Exercise directions >>
Leaving out every picture, copy the lines of the data exactly, from the first through the line containing "random.seed(5)".

Data lines >>
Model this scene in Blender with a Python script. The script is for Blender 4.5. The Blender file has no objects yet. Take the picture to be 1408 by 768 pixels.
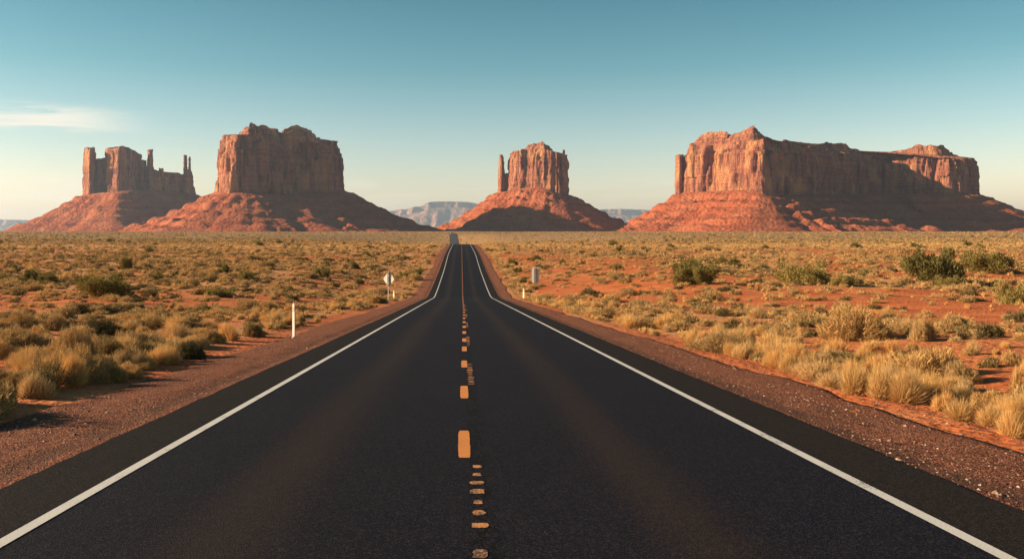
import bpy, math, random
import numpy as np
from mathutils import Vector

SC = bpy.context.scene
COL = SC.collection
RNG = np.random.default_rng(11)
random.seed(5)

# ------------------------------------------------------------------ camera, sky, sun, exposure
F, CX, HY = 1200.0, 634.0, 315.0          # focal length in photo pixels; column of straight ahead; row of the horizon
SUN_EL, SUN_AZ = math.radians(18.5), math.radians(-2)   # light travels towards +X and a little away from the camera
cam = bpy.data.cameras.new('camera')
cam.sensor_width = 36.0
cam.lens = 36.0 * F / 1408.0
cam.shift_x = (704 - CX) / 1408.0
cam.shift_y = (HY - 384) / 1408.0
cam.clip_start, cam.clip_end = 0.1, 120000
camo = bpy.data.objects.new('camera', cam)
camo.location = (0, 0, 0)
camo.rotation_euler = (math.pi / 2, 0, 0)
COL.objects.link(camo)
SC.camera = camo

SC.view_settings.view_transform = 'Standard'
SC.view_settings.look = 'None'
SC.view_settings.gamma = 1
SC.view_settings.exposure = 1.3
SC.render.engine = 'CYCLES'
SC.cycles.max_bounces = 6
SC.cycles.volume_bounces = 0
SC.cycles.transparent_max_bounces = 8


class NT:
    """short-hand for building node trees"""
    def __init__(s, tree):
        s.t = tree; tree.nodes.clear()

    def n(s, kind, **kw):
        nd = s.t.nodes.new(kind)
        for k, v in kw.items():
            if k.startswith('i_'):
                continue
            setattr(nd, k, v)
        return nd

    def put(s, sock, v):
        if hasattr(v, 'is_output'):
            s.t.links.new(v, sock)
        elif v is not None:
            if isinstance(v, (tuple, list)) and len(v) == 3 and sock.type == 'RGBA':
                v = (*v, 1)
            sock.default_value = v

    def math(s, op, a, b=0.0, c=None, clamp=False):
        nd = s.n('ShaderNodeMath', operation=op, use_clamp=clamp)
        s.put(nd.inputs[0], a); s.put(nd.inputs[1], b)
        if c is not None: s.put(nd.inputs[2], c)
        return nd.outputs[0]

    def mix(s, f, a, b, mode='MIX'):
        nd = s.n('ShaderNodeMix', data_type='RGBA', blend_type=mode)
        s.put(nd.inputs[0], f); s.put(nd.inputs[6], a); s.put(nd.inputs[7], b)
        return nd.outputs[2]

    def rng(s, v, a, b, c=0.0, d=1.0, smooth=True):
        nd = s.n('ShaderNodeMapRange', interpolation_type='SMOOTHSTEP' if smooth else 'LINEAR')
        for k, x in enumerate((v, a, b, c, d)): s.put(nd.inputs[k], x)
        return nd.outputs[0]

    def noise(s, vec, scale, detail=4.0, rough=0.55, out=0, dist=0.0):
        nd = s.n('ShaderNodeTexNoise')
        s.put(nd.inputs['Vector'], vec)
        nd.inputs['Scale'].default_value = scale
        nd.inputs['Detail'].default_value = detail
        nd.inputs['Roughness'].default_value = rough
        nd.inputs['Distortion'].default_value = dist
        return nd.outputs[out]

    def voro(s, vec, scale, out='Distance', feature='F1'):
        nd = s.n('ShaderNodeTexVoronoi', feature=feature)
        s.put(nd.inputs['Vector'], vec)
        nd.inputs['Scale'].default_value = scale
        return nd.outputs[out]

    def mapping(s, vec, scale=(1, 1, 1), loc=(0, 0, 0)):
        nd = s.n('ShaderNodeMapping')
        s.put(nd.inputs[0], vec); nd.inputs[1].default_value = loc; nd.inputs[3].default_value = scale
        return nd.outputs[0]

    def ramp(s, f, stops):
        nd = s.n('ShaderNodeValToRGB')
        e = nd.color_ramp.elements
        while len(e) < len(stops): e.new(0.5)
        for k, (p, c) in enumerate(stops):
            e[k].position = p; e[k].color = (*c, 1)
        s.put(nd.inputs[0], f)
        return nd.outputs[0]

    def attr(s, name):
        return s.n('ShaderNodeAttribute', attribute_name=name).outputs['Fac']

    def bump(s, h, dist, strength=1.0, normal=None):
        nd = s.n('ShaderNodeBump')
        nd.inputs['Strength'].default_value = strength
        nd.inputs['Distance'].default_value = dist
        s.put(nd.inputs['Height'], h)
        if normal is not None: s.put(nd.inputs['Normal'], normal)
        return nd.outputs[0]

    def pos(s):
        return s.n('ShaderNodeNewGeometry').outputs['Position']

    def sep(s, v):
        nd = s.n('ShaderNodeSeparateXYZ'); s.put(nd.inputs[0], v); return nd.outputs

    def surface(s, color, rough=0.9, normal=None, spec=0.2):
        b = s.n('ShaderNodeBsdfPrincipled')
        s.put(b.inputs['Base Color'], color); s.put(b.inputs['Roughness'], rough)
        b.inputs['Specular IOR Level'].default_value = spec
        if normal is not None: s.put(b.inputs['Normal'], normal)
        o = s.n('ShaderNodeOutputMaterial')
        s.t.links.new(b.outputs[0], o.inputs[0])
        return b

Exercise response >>
Model this scene in Blender with a Python script. The script is for Blender 4.5. The Blender file has no objects yet. Take the picture to be 1408 by 768 pixels.
import bpy, math, random
import numpy as np
from mathutils import Vector

SC = bpy.context.scene
COL = SC.collection
RNG = np.random.default_rng(11)
random.seed(5)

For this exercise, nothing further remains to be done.